Tra i primi le Penne Felicetti, mirtilli, aglio nero, parmigiano reggiano di vacca rossa e dragoncello messicano spiccano per originalità, dove le penne sono cotte per un quarto in acqua e finite in succo di mirtilli e purea di aglio nero, e infine servite con gocce di fonduta di parmigiano e foglie di dragoncello messicano.

I tortelli con animelle di vitello, tè nero, brodo di pollo allo yuzu sono un vero piatto fusion in cui avviene il piacevole incontro tra tradizione francese, italiana e orientale.

I secondi spaziano dal Lucioperca, orzo, tarassaco e burro acido, con il pesce cotto in padella – lo chef non ama le cotture sottovuoto – l’orzo mantecato con purea di tarassaco e salsa beurre blanc con capperi di tarassaco, fino a un magnifico piccione, omaggio alla grande tradizione francese della presentazione in due servizi.

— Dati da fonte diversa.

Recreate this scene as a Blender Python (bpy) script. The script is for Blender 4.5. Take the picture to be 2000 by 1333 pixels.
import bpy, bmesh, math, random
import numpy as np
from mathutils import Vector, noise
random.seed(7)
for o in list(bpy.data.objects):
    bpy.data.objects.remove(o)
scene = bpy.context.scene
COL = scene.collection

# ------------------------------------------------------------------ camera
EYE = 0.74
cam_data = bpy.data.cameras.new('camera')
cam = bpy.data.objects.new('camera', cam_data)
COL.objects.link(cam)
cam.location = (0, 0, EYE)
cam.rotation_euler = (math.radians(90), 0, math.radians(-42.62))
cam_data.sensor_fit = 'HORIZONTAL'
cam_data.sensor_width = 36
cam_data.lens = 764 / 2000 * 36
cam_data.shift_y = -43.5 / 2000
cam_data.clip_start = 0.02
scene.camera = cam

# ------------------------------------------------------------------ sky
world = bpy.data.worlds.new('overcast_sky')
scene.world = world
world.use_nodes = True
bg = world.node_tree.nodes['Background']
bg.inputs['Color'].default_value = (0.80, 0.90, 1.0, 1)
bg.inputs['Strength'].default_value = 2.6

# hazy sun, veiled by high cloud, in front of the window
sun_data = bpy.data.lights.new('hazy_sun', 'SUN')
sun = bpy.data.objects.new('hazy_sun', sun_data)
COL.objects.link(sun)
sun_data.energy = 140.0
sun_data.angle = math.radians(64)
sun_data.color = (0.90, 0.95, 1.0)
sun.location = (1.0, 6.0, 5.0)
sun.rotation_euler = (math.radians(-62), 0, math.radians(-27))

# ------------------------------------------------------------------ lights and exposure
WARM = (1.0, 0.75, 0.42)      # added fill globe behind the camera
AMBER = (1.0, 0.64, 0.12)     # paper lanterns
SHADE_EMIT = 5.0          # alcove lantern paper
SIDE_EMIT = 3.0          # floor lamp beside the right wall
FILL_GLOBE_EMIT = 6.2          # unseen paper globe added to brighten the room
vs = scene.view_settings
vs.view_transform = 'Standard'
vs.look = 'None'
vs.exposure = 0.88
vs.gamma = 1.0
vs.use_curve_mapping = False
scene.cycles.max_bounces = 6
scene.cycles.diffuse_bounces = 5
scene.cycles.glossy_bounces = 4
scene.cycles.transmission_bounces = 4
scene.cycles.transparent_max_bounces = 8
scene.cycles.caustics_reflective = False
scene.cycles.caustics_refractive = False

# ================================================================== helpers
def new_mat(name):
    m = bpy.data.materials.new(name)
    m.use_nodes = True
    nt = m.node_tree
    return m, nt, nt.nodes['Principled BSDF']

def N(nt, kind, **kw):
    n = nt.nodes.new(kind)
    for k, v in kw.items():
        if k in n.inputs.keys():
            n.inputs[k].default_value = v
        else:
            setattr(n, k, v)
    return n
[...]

Una nouvelle vague di giovani cuochi – e pensiamo anche a Francesco Brutto e Oliver Piras, di cui Davide è molto amico – che si stanno imponendo a grandi passi e con grande umiltà e che vale la pena conoscere e seguire.

Non dovrebbe stupirci se un giorno un signore col cappello e un prezioso quaderno sotto braccio, dal leggendario nome di Henry Pascal, siederà a un tavolo del Materia per godersi un pranzo di Davide Caranchini.